Given request: Scan each line of the records for the word "this" and extract the ones that have it.

Provided data:
☆ ☆ ☆ ☆

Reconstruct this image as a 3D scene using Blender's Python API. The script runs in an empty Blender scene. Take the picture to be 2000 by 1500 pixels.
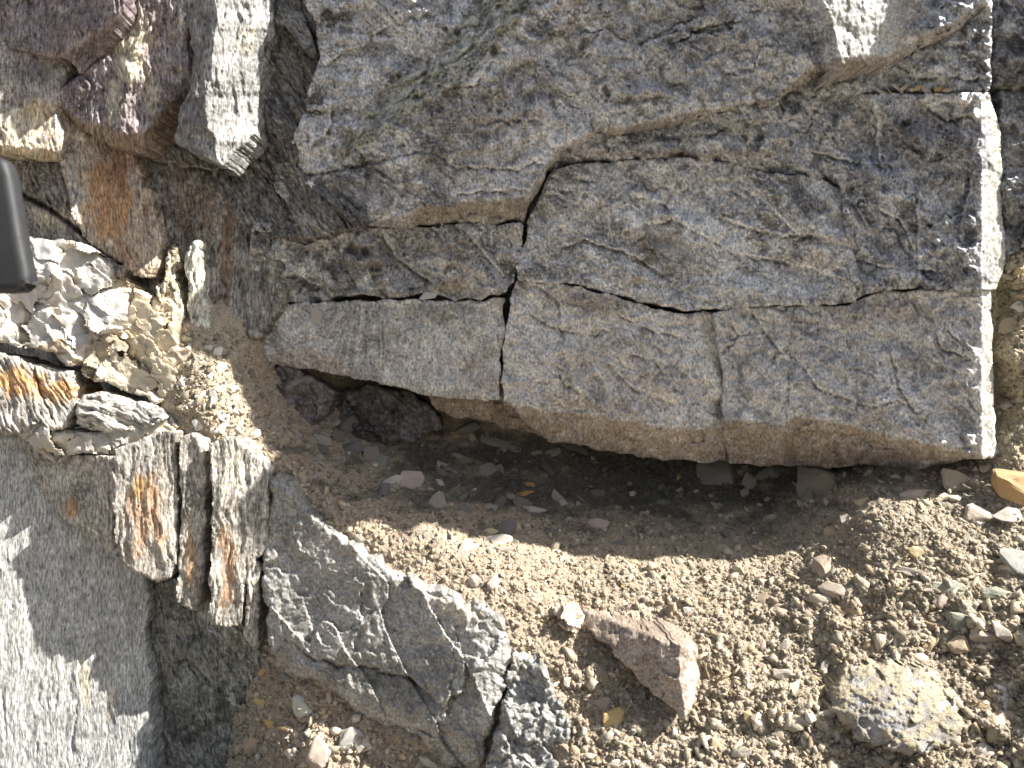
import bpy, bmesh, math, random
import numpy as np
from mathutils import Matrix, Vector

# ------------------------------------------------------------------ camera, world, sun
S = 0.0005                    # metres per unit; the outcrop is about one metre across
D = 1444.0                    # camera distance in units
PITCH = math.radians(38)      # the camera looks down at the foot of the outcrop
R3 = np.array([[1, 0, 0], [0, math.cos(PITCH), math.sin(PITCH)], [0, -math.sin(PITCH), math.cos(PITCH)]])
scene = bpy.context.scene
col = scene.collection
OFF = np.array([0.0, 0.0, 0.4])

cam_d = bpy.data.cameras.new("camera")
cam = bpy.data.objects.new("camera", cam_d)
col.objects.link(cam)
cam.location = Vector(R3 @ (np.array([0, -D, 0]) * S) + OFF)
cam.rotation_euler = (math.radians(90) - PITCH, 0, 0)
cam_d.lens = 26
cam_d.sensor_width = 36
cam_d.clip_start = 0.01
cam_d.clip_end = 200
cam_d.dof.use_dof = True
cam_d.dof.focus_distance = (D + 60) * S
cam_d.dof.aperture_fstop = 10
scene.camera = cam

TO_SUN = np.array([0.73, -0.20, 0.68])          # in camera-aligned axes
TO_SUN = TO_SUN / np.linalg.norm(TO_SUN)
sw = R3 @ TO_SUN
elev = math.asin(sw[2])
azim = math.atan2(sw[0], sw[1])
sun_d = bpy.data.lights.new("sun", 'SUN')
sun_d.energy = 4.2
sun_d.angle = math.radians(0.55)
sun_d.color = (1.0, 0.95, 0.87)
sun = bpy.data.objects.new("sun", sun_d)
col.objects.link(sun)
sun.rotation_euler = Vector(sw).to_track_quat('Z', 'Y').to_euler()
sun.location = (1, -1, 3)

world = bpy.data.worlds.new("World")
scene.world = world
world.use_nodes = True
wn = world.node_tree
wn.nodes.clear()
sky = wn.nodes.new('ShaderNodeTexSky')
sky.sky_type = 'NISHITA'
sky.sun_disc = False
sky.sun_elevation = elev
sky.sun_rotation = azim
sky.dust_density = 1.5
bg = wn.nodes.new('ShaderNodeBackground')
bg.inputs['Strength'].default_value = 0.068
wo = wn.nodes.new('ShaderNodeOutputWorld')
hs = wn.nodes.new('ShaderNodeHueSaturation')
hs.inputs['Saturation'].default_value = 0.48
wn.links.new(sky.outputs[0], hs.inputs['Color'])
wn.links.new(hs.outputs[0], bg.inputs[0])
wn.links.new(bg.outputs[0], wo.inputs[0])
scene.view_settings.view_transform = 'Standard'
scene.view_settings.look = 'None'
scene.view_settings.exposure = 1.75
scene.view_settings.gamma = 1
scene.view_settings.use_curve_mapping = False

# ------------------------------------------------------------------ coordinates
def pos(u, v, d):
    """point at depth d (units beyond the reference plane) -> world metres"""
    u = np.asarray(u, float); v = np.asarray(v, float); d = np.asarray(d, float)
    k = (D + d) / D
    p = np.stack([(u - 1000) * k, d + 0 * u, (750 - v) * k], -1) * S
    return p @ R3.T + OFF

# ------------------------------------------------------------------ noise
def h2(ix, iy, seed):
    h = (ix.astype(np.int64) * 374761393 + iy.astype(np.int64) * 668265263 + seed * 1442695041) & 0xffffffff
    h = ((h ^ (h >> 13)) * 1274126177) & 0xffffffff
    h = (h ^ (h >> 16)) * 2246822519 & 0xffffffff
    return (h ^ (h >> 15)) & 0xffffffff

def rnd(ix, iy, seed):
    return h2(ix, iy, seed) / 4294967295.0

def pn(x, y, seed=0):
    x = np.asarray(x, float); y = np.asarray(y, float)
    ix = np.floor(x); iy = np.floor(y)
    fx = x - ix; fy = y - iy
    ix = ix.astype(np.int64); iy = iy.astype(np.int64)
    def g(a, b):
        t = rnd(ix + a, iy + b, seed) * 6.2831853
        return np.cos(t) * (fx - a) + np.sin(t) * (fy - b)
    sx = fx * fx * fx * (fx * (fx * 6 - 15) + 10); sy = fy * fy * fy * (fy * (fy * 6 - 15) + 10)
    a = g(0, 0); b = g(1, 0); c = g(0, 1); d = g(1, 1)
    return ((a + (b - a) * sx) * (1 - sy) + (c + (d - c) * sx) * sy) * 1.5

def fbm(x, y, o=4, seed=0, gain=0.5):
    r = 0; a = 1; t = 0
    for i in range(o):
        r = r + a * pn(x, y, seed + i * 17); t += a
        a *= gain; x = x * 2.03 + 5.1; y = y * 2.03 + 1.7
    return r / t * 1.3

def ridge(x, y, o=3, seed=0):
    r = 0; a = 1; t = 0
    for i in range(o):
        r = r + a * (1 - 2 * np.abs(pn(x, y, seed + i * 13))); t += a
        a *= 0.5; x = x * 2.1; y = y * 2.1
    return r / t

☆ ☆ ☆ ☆

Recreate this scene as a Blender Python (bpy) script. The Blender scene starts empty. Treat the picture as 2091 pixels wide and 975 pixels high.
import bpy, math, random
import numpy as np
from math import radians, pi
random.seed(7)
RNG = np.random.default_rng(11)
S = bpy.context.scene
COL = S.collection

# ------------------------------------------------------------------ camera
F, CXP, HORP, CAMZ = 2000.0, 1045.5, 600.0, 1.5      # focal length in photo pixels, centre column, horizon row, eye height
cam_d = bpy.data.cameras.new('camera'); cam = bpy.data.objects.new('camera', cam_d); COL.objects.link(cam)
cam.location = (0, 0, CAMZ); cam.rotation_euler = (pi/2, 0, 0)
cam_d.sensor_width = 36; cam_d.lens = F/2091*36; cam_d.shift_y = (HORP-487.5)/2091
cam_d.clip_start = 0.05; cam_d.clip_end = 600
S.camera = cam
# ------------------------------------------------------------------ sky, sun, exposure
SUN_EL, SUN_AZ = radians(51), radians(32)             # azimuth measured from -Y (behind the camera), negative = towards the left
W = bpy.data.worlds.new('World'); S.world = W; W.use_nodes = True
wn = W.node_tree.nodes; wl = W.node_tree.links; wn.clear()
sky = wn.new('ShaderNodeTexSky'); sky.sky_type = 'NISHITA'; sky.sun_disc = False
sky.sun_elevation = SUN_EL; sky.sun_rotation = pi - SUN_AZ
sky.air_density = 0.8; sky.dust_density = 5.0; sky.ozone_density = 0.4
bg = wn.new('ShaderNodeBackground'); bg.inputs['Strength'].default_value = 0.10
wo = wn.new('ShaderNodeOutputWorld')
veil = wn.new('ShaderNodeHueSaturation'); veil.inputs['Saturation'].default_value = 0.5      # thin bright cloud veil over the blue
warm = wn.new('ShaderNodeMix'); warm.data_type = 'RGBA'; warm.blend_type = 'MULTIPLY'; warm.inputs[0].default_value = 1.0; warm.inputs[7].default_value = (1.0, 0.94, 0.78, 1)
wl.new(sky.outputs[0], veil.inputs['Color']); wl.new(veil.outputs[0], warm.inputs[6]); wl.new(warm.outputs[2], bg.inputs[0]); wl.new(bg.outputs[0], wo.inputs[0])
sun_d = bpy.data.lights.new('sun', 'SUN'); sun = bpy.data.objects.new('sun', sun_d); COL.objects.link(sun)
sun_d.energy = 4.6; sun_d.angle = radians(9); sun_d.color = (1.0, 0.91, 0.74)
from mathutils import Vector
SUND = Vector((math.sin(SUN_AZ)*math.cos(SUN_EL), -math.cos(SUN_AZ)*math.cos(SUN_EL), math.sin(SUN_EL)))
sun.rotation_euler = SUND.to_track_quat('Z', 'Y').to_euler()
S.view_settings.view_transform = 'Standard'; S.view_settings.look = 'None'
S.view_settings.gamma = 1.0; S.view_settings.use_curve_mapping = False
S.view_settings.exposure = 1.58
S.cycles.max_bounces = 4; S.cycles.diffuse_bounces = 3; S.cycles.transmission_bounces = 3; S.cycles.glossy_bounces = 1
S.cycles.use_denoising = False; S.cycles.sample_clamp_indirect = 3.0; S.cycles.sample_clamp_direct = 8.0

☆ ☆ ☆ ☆

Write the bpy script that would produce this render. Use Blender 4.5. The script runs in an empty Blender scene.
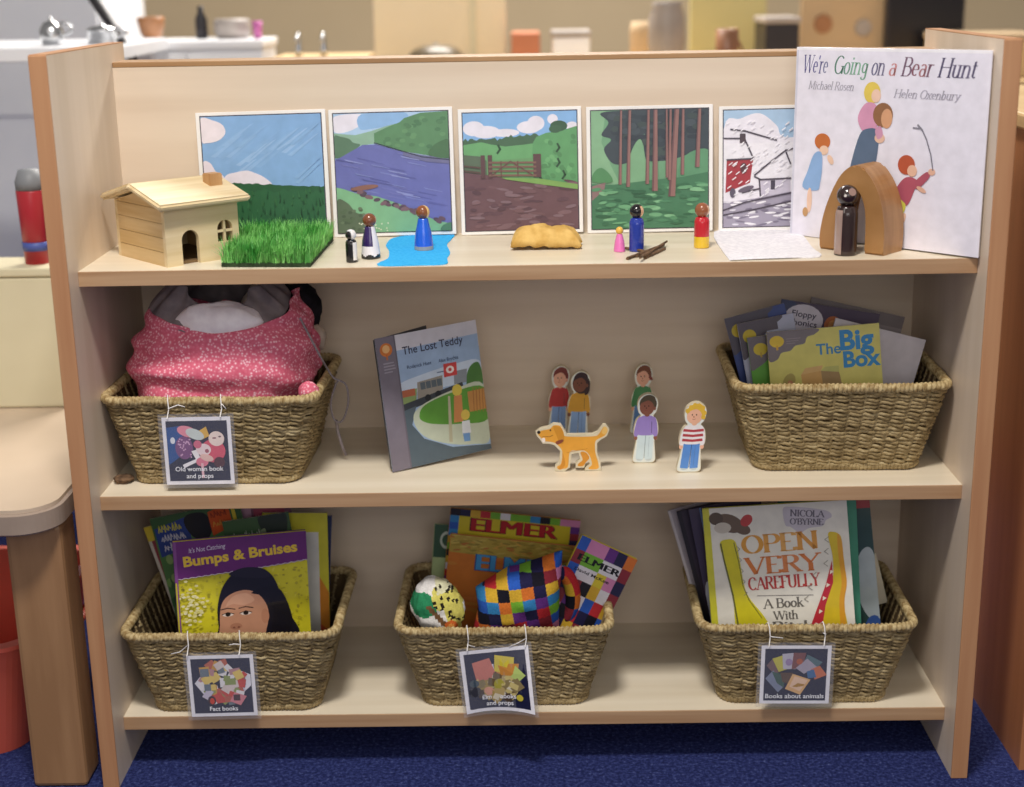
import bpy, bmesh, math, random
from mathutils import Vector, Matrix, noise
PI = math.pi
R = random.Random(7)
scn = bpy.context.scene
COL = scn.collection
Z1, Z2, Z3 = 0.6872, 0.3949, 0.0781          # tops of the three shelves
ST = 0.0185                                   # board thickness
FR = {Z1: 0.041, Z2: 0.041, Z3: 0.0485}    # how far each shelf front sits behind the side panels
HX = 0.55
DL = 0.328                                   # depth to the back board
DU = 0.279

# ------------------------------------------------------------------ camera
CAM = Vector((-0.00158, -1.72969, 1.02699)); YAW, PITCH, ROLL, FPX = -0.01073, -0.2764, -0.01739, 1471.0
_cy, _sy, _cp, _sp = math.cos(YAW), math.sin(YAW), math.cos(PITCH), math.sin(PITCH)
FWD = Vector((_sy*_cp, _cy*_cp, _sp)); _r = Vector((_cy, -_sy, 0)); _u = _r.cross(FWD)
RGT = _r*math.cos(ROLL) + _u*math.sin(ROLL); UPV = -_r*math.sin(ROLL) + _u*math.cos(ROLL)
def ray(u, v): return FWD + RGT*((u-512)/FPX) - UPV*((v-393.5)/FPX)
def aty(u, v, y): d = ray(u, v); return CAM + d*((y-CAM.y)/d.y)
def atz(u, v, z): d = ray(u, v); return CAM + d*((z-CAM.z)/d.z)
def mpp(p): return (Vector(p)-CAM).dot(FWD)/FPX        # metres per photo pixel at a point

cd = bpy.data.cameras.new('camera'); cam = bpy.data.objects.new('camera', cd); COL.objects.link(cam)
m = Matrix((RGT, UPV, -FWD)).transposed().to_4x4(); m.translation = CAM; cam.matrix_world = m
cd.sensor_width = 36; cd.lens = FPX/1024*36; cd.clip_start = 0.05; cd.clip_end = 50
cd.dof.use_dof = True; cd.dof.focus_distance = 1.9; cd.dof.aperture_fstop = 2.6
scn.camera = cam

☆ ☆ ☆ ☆

Full solution:
Reconstruct this image as a 3D scene using Blender's Python API. The script runs in an empty Blender scene. Take the picture to be 2000 by 1500 pixels.
Recreate this scene as a Blender Python (bpy) script. The Blender scene starts empty. Treat the picture as 2091 pixels wide and 975 pixels high.
Write the bpy script that would produce this render. Use Blender 4.5. The script runs in an empty Blender scene.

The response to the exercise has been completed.